* **Exercise requirements**
Quote the entries word for word. Omit the pictures.

* **Stored rows**
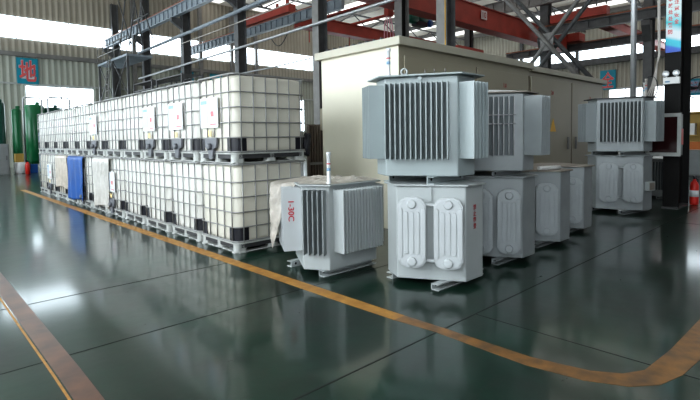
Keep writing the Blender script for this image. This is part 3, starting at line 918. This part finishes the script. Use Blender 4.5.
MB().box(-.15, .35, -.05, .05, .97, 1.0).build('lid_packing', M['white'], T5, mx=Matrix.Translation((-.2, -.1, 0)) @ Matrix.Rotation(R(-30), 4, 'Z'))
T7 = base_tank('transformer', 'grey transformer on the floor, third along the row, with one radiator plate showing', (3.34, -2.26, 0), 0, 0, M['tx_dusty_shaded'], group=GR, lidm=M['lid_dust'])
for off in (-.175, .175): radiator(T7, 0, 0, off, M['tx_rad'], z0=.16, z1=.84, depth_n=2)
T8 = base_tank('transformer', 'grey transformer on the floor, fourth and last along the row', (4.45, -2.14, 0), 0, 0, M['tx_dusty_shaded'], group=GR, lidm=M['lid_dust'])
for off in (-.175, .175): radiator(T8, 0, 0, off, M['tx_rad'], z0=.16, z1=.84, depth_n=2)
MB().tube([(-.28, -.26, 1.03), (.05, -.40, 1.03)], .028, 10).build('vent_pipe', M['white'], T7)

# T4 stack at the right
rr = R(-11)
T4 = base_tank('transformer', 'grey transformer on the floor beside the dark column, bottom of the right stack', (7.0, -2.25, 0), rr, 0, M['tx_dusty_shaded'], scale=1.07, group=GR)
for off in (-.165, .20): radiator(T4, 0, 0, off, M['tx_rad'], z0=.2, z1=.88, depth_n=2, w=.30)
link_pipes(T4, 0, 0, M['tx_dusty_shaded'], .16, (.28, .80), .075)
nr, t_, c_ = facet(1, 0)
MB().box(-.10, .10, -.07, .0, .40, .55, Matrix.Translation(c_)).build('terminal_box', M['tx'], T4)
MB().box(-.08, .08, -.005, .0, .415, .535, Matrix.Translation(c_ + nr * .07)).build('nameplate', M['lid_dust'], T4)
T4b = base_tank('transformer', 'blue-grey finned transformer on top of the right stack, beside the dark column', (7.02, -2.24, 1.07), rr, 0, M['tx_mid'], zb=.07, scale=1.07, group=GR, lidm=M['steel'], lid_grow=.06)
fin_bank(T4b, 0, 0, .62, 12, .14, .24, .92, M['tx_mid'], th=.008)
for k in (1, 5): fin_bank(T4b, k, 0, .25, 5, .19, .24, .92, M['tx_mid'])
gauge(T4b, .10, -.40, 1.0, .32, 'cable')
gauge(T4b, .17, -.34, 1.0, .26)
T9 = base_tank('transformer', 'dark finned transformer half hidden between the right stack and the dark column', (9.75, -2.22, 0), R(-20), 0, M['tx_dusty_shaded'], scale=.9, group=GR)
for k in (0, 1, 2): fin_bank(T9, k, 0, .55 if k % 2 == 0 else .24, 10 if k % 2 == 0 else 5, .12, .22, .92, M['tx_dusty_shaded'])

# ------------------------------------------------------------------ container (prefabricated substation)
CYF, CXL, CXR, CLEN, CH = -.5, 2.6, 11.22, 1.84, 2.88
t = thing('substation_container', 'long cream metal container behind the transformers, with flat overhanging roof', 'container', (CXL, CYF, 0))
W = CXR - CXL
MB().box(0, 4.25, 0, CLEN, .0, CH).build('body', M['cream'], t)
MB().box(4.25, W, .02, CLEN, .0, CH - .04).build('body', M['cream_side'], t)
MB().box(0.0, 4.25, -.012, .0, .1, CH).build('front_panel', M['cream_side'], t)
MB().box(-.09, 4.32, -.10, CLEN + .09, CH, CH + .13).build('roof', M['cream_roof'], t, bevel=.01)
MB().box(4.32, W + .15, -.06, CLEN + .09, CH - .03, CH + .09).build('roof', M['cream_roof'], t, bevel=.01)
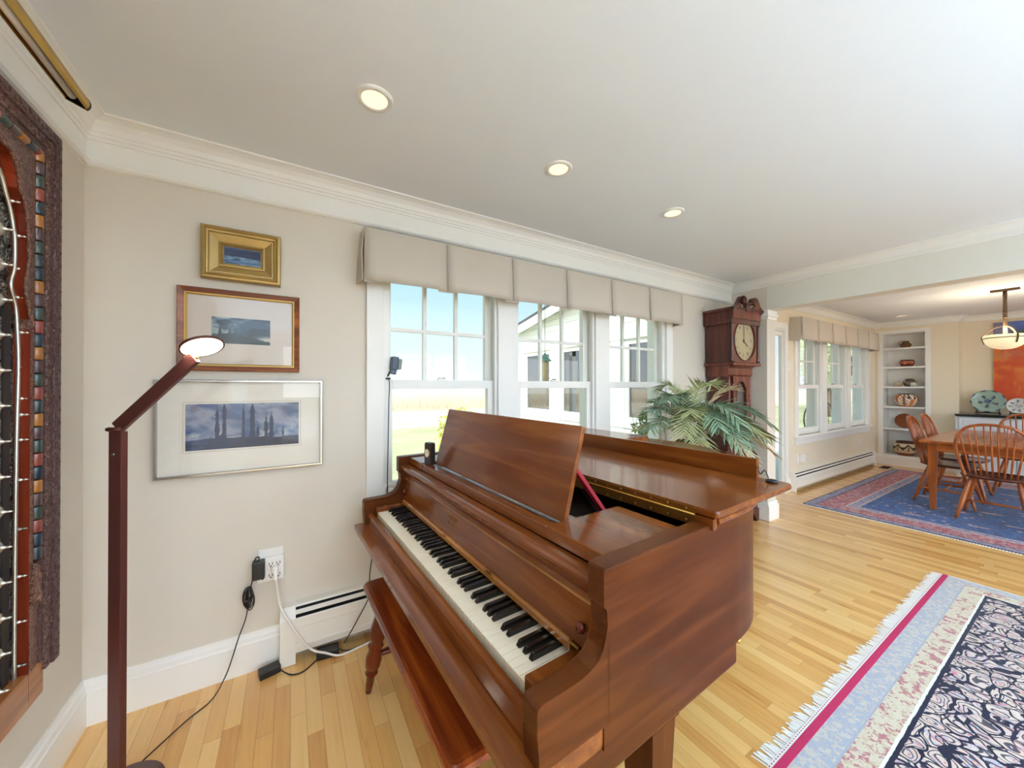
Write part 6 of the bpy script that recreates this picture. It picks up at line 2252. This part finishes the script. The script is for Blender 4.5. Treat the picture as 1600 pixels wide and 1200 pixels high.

* **Problem solution**
Keep writing the Blender script for this image. This is part 3, starting at line 918. This part finishes the script. Use Blender 4.5.
MB().box(-.15, .35, -.05, .05, .97, 1.0).build('lid_packing', M['white'], T5, mx=Matrix.Translation((-.2, -.1, 0)) @ Matrix.Rotation(R(-30), 4, 'Z'))
T7 = base_tank('transformer', 'grey transformer on the floor, third along the row, with one radiator plate showing', (3.34, -2.26, 0), 0, 0, M['tx_dusty_shaded'], group=GR, lidm=M['lid_dust'])
for off in (-.175, .175): radiator(T7, 0, 0, off, M['tx_rad'], z0=.16, z1=.84, depth_n=2)
T8 = base_tank('transformer', 'grey transformer on the floor, fourth and last along the row', (4.45, -2.14, 0), 0, 0, M['tx_dusty_shaded'], group=GR, lidm=M['lid_dust'])
for off in (-.175, .175): radiator(T8, 0, 0, off, M['tx_rad'], z0=.16, z1=.84, depth_n=2)
MB().tube([(-.28, -.26, 1.03), (.05, -.40, 1.03)], .028, 10).build('vent_pipe', M['white'], T7)

# T4 stack at the right
rr = R(-11)
T4 = base_tank('transformer', 'grey transformer on the floor beside the dark column, bottom of the right stack', (7.0, -2.25, 0), rr, 0, M['tx_dusty_shaded'], scale=1.07, group=GR)
for off in (-.165, .20): radiator(T4, 0, 0, off, M['tx_rad'], z0=.2, z1=.88, depth_n=2, w=.30)
link_pipes(T4, 0, 0, M['tx_dusty_shaded'], .16, (.28, .80), .075)
nr, t_, c_ = facet(1, 0)
MB().box(-.10, .10, -.07, .0, .40, .55, Matrix.Translation(c_)).build('terminal_box', M['tx'], T4)
MB().box(-.08, .08, -.005, .0, .415, .535, Matrix.Translation(c_ + nr * .07)).build('nameplate', M['lid_dust'], T4)
T4b = base_tank('transformer', 'blue-grey finned transformer on top of the right stack, beside the dark column', (7.02, -2.24, 1.07), rr, 0, M['tx_mid'], zb=.07, scale=1.07, group=GR, lidm=M['steel'], lid_grow=.06)
fin_bank(T4b, 0, 0, .62, 12, .14, .24, .92, M['tx_mid'], th=.008)
for k in (1, 5): fin_bank(T4b, k, 0, .25, 5, .19, .24, .92, M['tx_mid'])
gauge(T4b, .10, -.40, 1.0, .32, 'cable')
gauge(T4b, .17, -.34, 1.0, .26)
T9 = base_tank('transformer', 'dark finned transformer half hidden between the right stack and the dark column', (9.75, -2.22, 0), R(-20), 0, M['tx_dusty_shaded'], scale=.9, group=GR)
for k in (0, 1, 2): fin_bank(T9, k, 0, .55 if k % 2 == 0 else .24, 10 if k % 2 == 0 else 5, .12, .22, .92, M['tx_dusty_shaded'])

# ------------------------------------------------------------------ container (prefabricated substation)
CYF, CXL, CXR, CLEN, CH = -.5, 2.6, 11.22, 1.84, 2.88
t = thing('substation_container', 'long cream metal container behind the transformers, with flat overhanging roof', 'container', (CXL, CYF, 0))
W = CXR - CXL
MB().box(0, 4.25, 0, CLEN, .0, CH).build('body', M['cream'], t)
MB().box(4.25, W, .02, CLEN, .0, CH - .04).build('body', M['cream_side'], t)
MB().box(0.0, 4.25, -.012, .0, .1, CH).build('front_panel', M['cream_side'], t)
MB().box(-.09, 4.32, -.10, CLEN + .09, CH, CH + .13).build('roof', M['cream_roof'], t, bevel=.01)
MB().box(4.32, W + .15, -.06, CLEN + .09, CH - .03, CH + .09).build('roof', M['cream_roof'], t, bevel=.01)
Write part 6 of the bpy script that recreates this picture. It picks up at line 2252. This part finishes the script. The script is for Blender 4.5. Treat the picture as 1600 pixels wide and 1200 pixels high.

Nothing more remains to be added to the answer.